Against the Canon: The base of my right thumb accidentally presses camera buttons and I've lost maybe a hundred or two hundred good bird pictures because at the critical split-second, the camera gets hung up about whether I want a 2- or 10-second shutter delay, or my preference in image ratios. It's not my thumb's fault. This is ergonomics; the solution (listen, please, Mr. Canon) is a button to kill those buttons from working, as on most cell-phones. In these cobditions, Auto-whatever will do: speed is everything. Well, speed and telephoto reach. Your bird is a moving 6-inch object in the dark depths of tree branches, and you have 1.3 seconds in which to take his portrait.
No, I didn't use a tripod. I had both a tripod and a monopod with me. Even a monopod was too slow. I took many videos and thousands of stills. Everything was hand-held, even though I had really WANTED to use my monopod, at least; or my tripod. Nope. Just say Nope.
What else? I mentioned AUTO just now. Yes, I know about f-stops and slave flashes and all that good stuff. But you just don't have TIME. Not in the reality of the rainy forests. You are "grabbing" your shots. You press that shutter button NOW, because we are getting precariously close to the end of our 1.3-second chance. Well, just to illustrate my point. It's not always 1.3 seconds; I'm just making a point. No, it's often maybe half that length of time.
Videos are often better than stills. A still shot, even in a series, may show the bird as he turns his head. A video sees that motion as an advantage. Plus, birds sing and chirp and videos do too. I generally made one snapshot the moment I had the bird in the lens; then a video. Always using the eyepiece; not the monitor screen.

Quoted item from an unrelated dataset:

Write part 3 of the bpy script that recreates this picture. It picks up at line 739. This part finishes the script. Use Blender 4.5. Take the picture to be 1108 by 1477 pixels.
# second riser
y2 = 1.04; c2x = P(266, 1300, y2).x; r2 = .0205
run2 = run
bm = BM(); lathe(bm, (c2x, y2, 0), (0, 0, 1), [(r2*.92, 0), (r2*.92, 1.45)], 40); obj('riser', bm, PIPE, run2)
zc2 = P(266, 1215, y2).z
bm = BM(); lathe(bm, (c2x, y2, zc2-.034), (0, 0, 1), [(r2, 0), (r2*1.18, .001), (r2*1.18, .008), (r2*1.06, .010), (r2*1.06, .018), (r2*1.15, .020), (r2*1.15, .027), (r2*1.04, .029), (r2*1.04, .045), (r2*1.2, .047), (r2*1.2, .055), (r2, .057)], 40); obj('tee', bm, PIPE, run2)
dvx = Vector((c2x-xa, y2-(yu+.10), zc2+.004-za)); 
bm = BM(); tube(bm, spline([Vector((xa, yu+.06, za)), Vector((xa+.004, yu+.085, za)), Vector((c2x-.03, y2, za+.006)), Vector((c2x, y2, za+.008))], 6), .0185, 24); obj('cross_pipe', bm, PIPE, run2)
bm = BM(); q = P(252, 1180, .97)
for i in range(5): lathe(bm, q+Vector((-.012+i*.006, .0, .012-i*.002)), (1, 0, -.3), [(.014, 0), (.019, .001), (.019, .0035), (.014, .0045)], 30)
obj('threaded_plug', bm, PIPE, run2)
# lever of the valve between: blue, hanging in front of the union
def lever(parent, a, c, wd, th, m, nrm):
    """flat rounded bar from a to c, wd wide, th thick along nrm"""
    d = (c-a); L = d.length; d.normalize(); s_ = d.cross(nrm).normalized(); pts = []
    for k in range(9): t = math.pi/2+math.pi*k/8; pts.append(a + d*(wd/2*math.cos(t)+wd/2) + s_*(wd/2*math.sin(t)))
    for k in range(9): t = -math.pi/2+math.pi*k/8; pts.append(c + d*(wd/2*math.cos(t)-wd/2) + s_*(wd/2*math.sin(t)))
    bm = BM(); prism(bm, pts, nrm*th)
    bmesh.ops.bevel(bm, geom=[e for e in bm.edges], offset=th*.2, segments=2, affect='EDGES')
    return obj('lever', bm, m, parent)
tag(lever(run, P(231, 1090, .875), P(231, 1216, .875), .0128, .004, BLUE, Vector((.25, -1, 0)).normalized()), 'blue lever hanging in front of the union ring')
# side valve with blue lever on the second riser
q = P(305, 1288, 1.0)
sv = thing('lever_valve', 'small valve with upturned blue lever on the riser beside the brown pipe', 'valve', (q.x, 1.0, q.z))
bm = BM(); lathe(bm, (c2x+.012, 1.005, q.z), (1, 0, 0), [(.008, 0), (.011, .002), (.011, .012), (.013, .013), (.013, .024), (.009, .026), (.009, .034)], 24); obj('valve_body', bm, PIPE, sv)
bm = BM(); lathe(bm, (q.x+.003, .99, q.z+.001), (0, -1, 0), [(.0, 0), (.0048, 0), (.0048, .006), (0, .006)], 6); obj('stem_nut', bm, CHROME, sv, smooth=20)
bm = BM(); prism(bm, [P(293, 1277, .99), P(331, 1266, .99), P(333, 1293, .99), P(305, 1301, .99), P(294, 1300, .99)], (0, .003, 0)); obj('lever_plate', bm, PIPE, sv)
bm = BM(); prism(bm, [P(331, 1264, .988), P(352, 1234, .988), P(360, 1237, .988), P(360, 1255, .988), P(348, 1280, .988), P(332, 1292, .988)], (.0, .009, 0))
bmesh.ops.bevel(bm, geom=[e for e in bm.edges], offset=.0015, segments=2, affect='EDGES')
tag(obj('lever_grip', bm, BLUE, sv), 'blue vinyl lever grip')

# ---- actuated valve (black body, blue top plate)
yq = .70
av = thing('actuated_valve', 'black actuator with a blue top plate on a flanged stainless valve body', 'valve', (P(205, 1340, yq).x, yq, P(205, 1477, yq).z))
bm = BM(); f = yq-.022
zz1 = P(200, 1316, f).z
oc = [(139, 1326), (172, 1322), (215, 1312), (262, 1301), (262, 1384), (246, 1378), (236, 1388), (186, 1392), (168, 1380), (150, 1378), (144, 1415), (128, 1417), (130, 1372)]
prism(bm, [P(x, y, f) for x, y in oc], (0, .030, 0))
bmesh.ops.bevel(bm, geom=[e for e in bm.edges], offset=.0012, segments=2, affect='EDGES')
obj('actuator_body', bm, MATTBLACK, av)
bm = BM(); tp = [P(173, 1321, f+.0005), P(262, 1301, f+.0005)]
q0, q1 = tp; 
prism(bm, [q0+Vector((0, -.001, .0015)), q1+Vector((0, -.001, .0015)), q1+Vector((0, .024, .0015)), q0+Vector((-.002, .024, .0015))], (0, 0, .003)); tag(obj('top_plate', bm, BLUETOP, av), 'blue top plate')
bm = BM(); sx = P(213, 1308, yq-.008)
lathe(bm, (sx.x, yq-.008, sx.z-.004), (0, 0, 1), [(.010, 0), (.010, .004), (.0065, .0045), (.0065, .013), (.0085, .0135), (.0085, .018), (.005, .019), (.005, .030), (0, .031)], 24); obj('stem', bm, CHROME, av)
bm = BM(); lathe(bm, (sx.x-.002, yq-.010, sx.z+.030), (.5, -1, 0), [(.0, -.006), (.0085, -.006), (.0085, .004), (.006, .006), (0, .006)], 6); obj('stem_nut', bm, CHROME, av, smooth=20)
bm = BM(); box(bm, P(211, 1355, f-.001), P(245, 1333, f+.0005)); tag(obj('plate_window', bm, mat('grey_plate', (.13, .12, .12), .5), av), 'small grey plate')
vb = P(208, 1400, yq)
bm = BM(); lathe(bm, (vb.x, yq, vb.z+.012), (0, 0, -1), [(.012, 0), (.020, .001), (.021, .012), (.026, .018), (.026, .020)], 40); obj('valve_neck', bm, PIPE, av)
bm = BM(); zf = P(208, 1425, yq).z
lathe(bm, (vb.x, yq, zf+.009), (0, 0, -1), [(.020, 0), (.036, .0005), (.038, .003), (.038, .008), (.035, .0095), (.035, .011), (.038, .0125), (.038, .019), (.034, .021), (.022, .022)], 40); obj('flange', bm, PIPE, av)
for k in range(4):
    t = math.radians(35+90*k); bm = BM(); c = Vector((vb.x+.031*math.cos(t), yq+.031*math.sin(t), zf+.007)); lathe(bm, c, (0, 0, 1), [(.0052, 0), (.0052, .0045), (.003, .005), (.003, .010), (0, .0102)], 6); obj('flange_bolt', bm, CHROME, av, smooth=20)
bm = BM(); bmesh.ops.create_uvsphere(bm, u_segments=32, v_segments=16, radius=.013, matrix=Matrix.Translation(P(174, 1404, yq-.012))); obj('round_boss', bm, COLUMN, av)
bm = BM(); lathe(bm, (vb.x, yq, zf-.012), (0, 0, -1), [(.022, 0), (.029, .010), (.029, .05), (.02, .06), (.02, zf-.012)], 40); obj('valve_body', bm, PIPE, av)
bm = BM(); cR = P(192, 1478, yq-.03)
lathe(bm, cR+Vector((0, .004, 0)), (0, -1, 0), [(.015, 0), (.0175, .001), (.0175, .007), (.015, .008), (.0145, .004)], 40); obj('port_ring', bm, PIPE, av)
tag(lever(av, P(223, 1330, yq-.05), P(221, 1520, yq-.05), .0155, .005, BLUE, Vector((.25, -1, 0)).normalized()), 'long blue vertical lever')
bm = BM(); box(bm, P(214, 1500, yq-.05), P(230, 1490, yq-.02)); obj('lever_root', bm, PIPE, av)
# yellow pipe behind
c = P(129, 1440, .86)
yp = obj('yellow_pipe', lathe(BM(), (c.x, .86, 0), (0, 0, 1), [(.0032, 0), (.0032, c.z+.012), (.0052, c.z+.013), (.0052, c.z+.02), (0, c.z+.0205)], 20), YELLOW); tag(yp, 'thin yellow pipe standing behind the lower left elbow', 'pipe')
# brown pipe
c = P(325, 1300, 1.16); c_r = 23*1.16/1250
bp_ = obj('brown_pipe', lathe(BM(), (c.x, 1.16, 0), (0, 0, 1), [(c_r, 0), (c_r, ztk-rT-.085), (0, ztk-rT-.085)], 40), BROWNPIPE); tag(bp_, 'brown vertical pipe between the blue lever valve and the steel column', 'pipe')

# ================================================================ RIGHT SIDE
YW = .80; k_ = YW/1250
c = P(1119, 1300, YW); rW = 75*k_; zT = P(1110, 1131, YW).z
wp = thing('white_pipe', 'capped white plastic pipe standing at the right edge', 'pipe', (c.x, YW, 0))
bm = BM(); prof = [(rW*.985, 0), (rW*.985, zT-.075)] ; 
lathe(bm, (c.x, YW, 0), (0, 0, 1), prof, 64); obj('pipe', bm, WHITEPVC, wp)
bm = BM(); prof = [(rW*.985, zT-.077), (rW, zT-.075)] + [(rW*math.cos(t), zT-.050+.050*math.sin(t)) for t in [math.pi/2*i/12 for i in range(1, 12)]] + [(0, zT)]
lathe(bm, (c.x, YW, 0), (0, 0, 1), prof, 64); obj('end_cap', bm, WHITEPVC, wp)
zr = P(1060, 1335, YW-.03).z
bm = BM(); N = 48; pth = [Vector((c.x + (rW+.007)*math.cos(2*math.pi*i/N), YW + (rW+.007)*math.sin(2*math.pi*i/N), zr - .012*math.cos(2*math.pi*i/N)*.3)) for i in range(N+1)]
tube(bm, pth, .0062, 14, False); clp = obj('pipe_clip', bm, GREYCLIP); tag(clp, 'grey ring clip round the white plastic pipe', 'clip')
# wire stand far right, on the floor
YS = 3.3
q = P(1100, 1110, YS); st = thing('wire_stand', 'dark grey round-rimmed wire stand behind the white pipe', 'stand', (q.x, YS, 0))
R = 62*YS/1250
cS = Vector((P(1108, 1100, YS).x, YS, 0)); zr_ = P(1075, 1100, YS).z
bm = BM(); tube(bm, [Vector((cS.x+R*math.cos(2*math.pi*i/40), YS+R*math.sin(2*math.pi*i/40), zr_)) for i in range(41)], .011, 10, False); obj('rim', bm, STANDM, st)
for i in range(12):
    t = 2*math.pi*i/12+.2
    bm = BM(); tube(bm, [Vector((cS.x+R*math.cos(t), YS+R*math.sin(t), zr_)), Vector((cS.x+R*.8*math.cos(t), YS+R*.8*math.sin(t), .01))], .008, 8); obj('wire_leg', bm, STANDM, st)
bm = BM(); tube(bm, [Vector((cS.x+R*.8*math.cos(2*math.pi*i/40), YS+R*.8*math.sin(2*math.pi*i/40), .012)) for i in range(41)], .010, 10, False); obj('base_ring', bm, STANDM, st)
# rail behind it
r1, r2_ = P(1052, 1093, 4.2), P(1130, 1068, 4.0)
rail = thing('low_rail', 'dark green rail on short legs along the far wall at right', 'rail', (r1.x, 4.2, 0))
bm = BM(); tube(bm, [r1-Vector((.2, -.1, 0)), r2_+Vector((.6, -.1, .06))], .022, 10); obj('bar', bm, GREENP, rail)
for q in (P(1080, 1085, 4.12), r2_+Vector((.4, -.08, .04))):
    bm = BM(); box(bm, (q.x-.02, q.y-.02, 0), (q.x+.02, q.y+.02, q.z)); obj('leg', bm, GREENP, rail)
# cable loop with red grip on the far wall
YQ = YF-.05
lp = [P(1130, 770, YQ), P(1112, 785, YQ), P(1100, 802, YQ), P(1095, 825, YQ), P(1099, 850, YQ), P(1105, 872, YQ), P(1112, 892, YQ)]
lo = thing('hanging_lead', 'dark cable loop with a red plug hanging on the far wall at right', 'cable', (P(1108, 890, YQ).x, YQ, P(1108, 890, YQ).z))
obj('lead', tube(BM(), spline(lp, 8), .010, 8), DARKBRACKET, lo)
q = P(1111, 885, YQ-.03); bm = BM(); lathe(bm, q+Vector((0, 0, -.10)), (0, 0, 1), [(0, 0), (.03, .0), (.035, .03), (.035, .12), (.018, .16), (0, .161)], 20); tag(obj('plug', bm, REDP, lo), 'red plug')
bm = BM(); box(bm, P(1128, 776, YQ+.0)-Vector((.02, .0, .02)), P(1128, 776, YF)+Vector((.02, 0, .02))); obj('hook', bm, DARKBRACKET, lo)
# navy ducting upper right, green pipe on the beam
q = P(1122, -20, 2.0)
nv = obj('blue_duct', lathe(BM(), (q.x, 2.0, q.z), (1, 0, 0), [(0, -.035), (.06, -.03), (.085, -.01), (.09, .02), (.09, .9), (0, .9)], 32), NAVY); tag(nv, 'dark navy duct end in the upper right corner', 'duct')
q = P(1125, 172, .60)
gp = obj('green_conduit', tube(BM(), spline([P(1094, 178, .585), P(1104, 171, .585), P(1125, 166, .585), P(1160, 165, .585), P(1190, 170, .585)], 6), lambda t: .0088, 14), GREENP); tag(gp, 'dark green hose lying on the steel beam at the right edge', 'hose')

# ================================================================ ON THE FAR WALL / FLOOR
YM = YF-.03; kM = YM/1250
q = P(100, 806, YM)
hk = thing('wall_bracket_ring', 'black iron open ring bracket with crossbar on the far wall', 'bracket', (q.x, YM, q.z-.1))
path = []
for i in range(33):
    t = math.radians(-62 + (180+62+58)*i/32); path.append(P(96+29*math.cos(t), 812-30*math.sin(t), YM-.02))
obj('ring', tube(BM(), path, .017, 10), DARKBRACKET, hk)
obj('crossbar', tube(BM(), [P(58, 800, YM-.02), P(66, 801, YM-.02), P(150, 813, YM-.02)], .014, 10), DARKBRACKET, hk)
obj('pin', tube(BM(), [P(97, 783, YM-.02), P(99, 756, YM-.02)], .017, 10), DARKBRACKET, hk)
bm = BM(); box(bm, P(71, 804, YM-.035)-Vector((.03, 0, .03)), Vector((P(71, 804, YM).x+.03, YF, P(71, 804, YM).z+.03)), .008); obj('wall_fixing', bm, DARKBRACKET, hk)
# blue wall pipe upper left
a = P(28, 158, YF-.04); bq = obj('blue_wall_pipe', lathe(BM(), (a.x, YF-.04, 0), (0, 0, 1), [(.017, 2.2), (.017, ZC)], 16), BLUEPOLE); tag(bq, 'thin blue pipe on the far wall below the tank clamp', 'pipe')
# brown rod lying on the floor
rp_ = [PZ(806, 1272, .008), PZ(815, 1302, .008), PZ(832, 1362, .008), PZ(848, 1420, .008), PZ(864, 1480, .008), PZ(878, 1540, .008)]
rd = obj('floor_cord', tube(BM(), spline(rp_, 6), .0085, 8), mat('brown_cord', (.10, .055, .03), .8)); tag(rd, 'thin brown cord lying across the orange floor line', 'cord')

The Canon SX50 lived through these experiences, and so did I. I've owned this camera more than a year now. My computer system has storage for a dozen terrabytes; I'd better add a fifth external hard drive.
Yes, buy this camera if you relate to my perils in paradise. I would like to see 60p (like Sony has) and I'd like to see an anti-thumb protection as I suggested. After all this, however, I rate the Canon SX50HS at 10 out of 10. Mas o menos. In real life. And in our 13th month of intimate cohabitation.